Deniz Feneri soruşturmasını yürütürken görevden alınan savcıların ilk derece mahkemesi sıfatıyla Yargıtay 11.Ceza Dairesi’nde görülen davanın ilk duruşması dün Yargıtay Genel Kurul Salonu’nda yapıldı. İddianamenin okunmasının ardından ilk sözü Nadi Türkaslan aldı. Türkaslan, 26 yıllık savcı olarak heyetin karşısında bulunmanın kendisi için kolay olmadığını söyledi. Türkaslan, soruşturma sırasında gizliliğe riayet ettiklerini ve bu nedenle de zaman zaman medyada ‘soruşturmayı örtmekle’ eleştirildiklerini iddia etti.
Aslını değil fotokopisini gönderdim
Türkaslan, Ankara Sulh Ceza Mahkemesi’nin Deniz Feneri davası şüphelilerinin malvarlıklarına tedbir konulmasına ilişkin kararında bir tahrifat yapmadığını savundu. Türkaslan, “Sulh Ceza Mahkemesi’nin tedbir kararının üzerinde hiçbir şekilde oynama tahrifat yapmadım. Kararın fotokopisi üzerini b ve c maddelerinin üzerini kapatarak Tapu Sicil Müdürlüklerine gönderdim. Fotokopi hukuki bir belge olmadığına göre yüklenen suçun unsurları oluşmamıştır” dedi. Türkaslan, kararın bazı maddelerinin üzerinin kapatılmasının iğfal kabiliyeti olmadığını da iddia etti.
Sıradan vatandaş değil Cumhuriyet savcısıyız biz
GÖREVDEN alınan Cumhuriyet savcıları Mehmet Tamöz ve Abdulvahap Yaren ise soruşturmaya sonradan dahil edildiklerini belirterek, özellikle tedbir talebine ilişkin kararda imzalarının olmadığını ifade ettiler. Tamöz, soruşturmaya dahil edildikten sonra kararların 3 imzalı olduğunu hatırlatarak, “Bu imzalar aynı görüşte olduğumuz anlamına da gelmez” dedi. Abdulvahap Yaren ise “Yargısal faaliyetler yargılama konusu yapılamaz” diyerek HSYK’nın kovuşturma izni kararını eleştirdi. Yaren, kararın oy çokluğuyla alınmadığına vurgu yaparak, “Karar keenlemyekündür (yok hükmünde)” dedi.
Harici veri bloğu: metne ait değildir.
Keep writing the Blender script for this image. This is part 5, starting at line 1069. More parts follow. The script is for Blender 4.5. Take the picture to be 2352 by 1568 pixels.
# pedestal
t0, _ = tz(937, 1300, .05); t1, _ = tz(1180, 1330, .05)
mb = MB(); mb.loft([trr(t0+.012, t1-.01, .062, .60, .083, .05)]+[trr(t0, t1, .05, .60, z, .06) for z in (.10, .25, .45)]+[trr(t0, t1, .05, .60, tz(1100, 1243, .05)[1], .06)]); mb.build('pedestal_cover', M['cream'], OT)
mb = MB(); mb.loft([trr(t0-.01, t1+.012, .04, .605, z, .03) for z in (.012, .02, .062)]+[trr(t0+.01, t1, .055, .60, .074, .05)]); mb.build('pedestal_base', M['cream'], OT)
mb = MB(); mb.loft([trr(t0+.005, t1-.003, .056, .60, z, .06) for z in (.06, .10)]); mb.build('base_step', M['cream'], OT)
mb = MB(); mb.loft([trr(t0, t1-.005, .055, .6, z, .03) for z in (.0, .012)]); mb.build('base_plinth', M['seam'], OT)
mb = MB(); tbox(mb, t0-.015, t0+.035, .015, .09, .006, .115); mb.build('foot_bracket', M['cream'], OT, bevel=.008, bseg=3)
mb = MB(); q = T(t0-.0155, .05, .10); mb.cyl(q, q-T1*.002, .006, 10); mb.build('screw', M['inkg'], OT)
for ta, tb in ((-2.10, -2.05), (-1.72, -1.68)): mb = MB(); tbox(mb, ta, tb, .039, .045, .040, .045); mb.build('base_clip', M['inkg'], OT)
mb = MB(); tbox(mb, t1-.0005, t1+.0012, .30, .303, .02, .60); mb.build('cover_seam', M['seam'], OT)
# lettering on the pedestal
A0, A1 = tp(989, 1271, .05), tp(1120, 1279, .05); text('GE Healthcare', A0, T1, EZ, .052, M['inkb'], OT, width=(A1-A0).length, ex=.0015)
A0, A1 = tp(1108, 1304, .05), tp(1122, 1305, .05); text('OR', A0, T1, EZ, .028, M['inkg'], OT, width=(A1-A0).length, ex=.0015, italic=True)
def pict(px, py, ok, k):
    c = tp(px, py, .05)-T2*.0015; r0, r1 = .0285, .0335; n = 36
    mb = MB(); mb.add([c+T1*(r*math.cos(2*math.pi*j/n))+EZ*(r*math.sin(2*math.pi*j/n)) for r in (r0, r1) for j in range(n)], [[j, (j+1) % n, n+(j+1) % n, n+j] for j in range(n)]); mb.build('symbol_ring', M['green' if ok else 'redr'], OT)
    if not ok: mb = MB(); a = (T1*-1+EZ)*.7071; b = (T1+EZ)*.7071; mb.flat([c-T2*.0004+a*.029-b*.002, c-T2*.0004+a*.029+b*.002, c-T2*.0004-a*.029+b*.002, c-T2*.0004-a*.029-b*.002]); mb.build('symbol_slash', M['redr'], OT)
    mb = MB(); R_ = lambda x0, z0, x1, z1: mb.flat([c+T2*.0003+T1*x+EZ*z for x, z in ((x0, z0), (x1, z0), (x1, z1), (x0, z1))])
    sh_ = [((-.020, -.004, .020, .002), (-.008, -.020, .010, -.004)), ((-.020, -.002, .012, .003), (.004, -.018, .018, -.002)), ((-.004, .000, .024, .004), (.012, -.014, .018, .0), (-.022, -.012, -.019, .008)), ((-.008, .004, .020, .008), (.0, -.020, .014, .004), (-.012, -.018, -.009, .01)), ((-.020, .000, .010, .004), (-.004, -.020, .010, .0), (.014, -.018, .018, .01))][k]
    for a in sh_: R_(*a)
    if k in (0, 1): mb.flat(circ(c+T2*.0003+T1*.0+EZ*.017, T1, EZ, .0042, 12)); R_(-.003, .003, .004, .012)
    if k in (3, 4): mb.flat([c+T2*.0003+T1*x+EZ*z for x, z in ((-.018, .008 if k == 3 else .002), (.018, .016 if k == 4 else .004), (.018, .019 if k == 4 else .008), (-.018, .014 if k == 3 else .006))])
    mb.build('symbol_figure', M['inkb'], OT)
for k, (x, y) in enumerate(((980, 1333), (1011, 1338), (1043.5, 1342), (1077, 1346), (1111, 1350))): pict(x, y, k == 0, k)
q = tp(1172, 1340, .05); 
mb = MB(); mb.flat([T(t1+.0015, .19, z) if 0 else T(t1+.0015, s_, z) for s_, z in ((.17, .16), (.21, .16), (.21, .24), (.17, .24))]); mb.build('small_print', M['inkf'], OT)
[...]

Abdulvahap Yaren’in avukatı İbrahim Demirci’nin savunmasında “Ankara’da da hakimler var. Size güveniyoruz” demesi dikkat çekti. Demirci, “Yargılaması yapılanlar sıradan bir vatandaş değil, Cumhuriyet savcısı yargılanıyor burada” diye konuştu. Yargıtay 11.Ceza Dairesi’nde görülen İlhan Cihaner yargılamasında da “fotokopi belge”, “Ankara’da da hakimler var” gibi tartışmalar yaşanmıştı.
Yargıtay 11. Ceza Dairesi, Zekeriya Karaman’ın müdahillik talebini reddederken mal varlıklarına tedbir konulan şirketlerin ise suçtan zarar gördükleri gerekçesiyle müşteki olarak davaya katılmalarını kabul etti.